**Stated exercise:** Below are some records. Pull every line that contains the word "pixels".

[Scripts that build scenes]

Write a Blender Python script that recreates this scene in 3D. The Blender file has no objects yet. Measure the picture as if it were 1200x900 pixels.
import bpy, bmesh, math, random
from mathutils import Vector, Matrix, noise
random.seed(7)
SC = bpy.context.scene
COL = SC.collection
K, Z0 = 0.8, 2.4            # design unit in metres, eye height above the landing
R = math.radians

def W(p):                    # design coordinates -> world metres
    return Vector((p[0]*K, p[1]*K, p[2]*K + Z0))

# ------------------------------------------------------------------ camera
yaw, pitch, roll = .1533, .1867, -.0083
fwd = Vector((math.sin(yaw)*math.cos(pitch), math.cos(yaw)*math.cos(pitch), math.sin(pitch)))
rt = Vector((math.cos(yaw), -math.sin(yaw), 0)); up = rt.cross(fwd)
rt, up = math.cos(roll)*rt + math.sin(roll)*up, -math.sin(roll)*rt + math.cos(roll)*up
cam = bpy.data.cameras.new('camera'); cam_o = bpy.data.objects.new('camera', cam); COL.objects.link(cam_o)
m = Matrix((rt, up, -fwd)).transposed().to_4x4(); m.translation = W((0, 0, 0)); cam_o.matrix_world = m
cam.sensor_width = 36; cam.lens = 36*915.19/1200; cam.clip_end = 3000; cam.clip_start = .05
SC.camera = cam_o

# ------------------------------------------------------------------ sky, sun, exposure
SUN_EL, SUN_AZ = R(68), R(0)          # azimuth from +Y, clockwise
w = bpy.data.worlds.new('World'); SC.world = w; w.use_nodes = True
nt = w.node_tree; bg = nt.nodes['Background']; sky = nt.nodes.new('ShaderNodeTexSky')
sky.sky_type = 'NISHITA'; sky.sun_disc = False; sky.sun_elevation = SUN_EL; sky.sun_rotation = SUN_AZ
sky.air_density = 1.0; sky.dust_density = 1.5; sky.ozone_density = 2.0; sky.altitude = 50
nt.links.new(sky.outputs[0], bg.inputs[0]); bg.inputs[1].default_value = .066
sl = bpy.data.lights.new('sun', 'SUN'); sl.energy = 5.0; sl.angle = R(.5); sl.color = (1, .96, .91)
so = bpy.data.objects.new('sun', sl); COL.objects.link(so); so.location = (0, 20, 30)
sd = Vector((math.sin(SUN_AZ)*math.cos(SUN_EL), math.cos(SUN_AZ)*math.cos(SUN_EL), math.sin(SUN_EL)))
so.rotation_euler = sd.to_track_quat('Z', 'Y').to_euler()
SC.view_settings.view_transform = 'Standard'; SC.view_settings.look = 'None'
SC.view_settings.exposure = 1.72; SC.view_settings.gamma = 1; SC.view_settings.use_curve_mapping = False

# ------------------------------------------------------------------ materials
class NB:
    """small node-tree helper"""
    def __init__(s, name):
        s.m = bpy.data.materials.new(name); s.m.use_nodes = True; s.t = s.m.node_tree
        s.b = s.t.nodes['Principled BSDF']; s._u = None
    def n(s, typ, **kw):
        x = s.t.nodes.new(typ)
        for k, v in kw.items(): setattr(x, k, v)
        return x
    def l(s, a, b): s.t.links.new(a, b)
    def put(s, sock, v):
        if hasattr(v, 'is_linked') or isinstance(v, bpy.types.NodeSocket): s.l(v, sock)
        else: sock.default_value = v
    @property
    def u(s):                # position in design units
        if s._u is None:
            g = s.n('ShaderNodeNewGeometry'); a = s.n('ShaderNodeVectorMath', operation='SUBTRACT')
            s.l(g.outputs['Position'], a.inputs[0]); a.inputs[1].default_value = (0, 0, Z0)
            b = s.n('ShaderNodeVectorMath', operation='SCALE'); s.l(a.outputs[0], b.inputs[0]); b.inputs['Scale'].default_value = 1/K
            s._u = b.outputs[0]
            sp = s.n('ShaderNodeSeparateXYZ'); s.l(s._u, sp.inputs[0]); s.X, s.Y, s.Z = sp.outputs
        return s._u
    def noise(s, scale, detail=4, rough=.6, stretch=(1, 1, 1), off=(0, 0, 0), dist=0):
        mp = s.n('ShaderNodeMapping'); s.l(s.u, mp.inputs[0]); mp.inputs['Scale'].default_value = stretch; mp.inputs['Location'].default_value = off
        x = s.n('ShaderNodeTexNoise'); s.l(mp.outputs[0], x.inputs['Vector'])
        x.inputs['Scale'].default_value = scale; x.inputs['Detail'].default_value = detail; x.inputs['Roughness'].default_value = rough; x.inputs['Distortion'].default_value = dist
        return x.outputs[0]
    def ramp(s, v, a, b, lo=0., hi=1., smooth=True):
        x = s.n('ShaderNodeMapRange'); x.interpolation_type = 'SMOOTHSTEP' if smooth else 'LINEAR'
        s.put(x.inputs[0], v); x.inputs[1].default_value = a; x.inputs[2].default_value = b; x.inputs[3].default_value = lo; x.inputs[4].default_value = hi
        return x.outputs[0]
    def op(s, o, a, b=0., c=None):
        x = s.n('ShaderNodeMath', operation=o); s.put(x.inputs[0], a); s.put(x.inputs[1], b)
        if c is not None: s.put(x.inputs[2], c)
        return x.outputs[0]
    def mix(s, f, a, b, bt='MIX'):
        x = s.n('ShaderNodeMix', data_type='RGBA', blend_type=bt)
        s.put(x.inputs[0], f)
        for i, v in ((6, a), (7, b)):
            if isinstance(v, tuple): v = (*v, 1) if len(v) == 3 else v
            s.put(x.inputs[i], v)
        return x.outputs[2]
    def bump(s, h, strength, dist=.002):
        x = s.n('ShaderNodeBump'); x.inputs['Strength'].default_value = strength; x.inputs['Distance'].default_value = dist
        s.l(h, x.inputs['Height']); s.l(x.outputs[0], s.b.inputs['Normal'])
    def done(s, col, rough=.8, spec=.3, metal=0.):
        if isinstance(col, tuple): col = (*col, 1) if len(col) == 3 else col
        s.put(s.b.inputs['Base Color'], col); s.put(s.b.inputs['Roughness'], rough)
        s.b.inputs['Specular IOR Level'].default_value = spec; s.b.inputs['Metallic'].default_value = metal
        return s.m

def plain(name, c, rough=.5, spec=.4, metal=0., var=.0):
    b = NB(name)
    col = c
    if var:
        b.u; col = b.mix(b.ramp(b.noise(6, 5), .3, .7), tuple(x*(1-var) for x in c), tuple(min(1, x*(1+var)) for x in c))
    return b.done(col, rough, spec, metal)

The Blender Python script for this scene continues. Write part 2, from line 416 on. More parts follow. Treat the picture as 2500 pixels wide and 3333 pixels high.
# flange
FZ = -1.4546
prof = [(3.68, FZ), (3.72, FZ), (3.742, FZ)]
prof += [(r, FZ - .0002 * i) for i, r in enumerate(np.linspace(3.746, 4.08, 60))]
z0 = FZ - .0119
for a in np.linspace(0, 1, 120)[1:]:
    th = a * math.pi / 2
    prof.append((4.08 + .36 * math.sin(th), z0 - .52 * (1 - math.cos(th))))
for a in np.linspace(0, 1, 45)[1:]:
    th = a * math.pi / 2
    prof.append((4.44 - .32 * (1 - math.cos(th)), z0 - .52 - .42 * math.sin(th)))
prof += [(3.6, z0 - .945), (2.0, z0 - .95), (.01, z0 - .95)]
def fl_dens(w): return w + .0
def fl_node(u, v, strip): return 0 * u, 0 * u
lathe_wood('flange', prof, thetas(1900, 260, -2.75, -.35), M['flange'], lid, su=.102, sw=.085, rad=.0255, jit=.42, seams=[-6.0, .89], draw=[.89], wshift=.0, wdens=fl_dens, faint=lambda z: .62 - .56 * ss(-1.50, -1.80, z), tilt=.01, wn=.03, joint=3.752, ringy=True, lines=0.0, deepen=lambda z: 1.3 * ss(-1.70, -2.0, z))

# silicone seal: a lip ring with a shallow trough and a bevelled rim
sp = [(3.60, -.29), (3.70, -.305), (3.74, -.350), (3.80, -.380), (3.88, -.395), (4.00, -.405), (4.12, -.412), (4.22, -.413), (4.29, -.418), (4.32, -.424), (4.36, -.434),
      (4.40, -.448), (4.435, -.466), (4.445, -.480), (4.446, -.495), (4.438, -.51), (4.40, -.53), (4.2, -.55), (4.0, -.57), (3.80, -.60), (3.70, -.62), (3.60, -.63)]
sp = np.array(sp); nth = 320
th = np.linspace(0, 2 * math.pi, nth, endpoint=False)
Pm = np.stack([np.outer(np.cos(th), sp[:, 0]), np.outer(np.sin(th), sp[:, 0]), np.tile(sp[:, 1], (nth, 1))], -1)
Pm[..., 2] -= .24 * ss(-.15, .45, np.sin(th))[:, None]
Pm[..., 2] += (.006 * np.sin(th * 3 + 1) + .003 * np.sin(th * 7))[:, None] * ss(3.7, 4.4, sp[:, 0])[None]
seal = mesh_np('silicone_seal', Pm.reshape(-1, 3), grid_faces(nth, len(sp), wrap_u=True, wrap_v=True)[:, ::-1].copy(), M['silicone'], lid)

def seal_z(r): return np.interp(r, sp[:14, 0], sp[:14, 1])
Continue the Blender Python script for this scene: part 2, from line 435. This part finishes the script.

**The answer:**
Write a Blender Python script that recreates this scene in 3D. The Blender file has no objects yet. Measure the picture as if it were 1200x900 pixels.
The Blender Python script for this scene continues. Write part 2, from line 416 on. More parts follow. Treat the picture as 2500 pixels wide and 3333 pixels high.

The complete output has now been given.